_To be done_
Gather up the lines with the word "script" in them.

_Material provided_
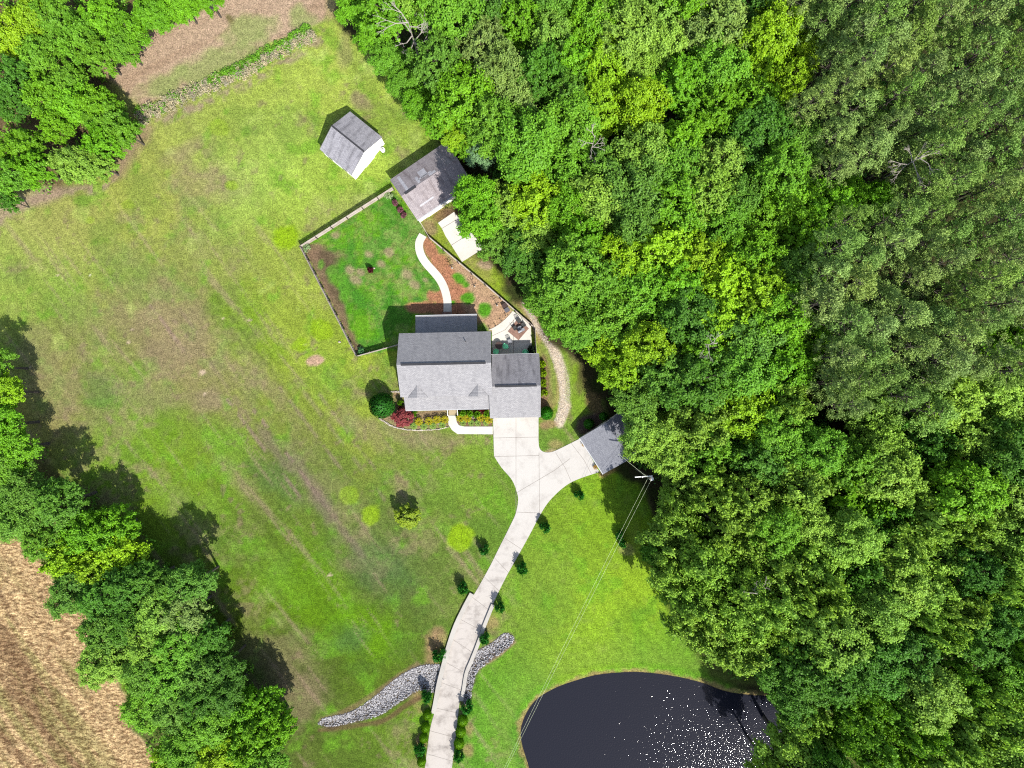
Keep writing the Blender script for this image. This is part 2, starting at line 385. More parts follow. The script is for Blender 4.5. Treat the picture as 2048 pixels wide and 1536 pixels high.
for b in [(750, 1130, 75, 45, .35), (700, 1270, 36, 26, .45), (560, 960, 60, 25, .3), (200, 780, 40, 30, .3)]:
    blob(b[0], b[1], b[2], b[3], A(88, 120, 82), b[4], 30, .6, .7)
ym0 = inside(YARD, PX, PY)*1.0
# mown stripes and wheel tracks running down and to the right
ta = math.radians(53)
cross = -(PX)*math.sin(ta)+PY*math.cos(ta); along = PX*math.cos(ta)+PY*math.sin(ta)
stripe = .5+.5*np.sin((cross+6*(fbm(X/6, Y/6, 77)-.5))/7.5*2*math.pi*.5)
sm = (1-smooth(880, 1000, PX))*smooth(300, 420, PX)*smooth(560, 700, PY)*(1-smooth(1250, 1420, PY))
COL = COL*(1+(.16*(stripe-.5)*sm*smooth(.35, .65, n2))[..., None])
ds = fbm(cross/15/.45, along/15/7, 301, 4); ds2 = fbm(cross/15/.9, along/15/12, 302, 3)
dm0 = (1-right)*(1-ym0)
COL = COL*(1+((ds-.5)*.34+(ds2-.5)*.25)*dm0)[..., None]
paint(smooth(.58, .74, ds2)*smooth(.45, .6, ds)*smooth(350, 500, PY), A(172, 146, 124), .5*dm0)
sr = right*.12*np.sin(cross/16*math.pi); COL = COL*(1+(sr*.5)[..., None])
for (x0, y0, L, st, w_) in [(455, 800, 250, .75, 3.2), (508, 820, 270, .85, 3.6), (560, 775, 240, .5, 3), (590, 760, 300, .35, 3.5), (215, 835, 150, .45, 3), (300, 610, 110, .6, 2.6), (318, 600, 120, .5, 2.6), (345, 600, 90, .4, 2.6), (640, 790, 220, .4, 3), (700, 850, 180, .35, 3), (400, 700, 160, .3, 3), (760, 870, 140, .3, 3)]:
    stroke([(x0, y0), (x0+L*.3*.6, y0+L*.3*.8), (x0+L*.6, y0+L*.8)], w_, A(170, 142, 130), st, .7, .38)
for b in [(650, 1010, 46, 13), (560, 910, 60, 10), (620, 960, 60, 12), (700, 1080, 40, 8)]: blob(b[0], b[1], b[2], b[3], A(140, 122, 110), .55, 53, .6, 1.0)
stroke([(0, 445), (40, 415), (110, 385), (200, 375), (240, 330), (280, 265), (340, 235), (450, 190), (560, 130), (640, 80)], 9, PK, .8, .7, .36)
stroke([(0, 425), (60, 400), (110, 385)], 16, A(190, 165, 140), .7, .6)
stroke([(230, 340), (262, 290), (290, 262)], 20, A(178, 155, 120), .75, .5)
blob(631, 722, 20, 10, A(215, 180, 150), 1, -12, .2, .5); blob(405, 745, 6, 4, A(225, 200, 170), .9); blob(180, 552, 3, 2, A(230, 225, 200), .9)
for (a, b) in [(348, 676), (446, 636), (499, 640), (257, 684), (264, 660), (409, 788), (115, 551), (60, 735), (610, 690), (660, 1150)]: blob(a, b, 3.5, 2.5, A(235, 210, 180), .8, 0, .4)
for b in [(430, 640, 150, 70, 40), (330, 740, 120, 60, 50), (470, 780, 110, 50, 50), (560, 860, 120, 50, 52), (640, 960, 120, 40, 53), (200, 640, 90, 60, 30), (640, 560, 60, 40, 20), (420, 480, 120, 40, 20), (820, 940, 90, 30, 45), (700, 1090, 100, 40, 50)]:
    u_ = fbm(X/2.2, Y/2.2, 200+int(b[0]) % 50, 5); a0 = COL.copy(); blob(b[0], b[1], b[2], b[3], A(160, 142, 112), .28, b[4], .7, .9); k_ = smooth(.42, .66, u_)[..., None]; COL = a0*(1-k_)+COL*k_
LIME = A(158, 198, 28)
for b in [(574, 474, 28, 24, .9), (742, 1031, 20, 22, .75), (920, 1076, 26, 26, .85), (601, 691, 15, 16, .75), (645, 659, 20, 18, .7), (465, 371, 15, 13, .6), (700, 990, 18, 16, .5), (437, 255, 20, 16, .4), (180, 440, 8, 8, .4), (255, 410, 12, 9, .4)]:
    blob(b[0], b[1], b[2], b[3], LIME, b[4], 0, .2, .55)
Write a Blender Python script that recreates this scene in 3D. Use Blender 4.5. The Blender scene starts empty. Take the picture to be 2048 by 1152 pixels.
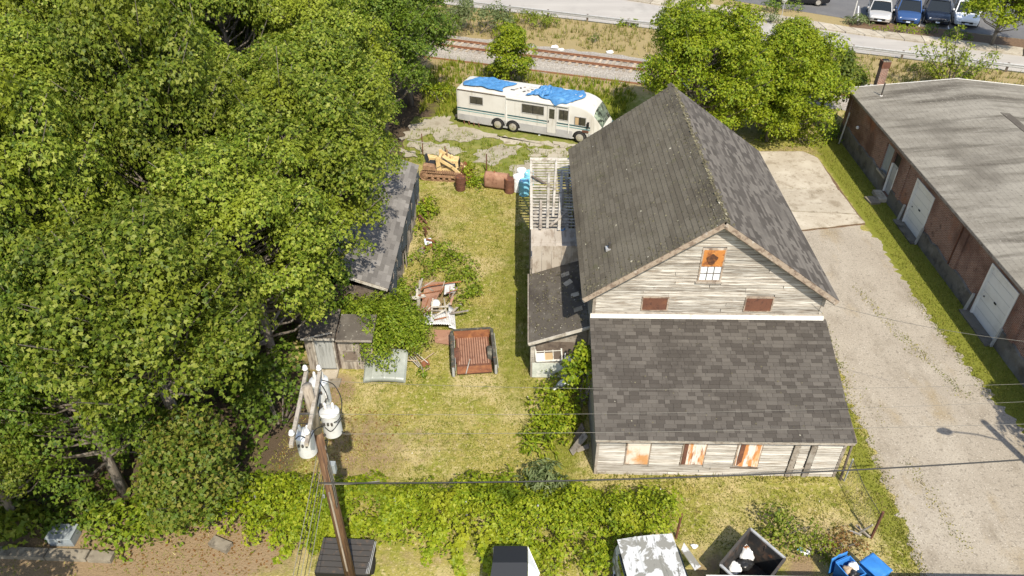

_Task response_
Keep writing the Blender script for this image. This is part 2, starting at line 385. More parts follow. The script is for Blender 4.5. Treat the picture as 2048 pixels wide and 1536 pixels high.
Write a Blender Python script that recreates this scene in 3D. Use Blender 4.5. The Blender scene starts empty. Take the picture to be 2048 by 1152 pixels.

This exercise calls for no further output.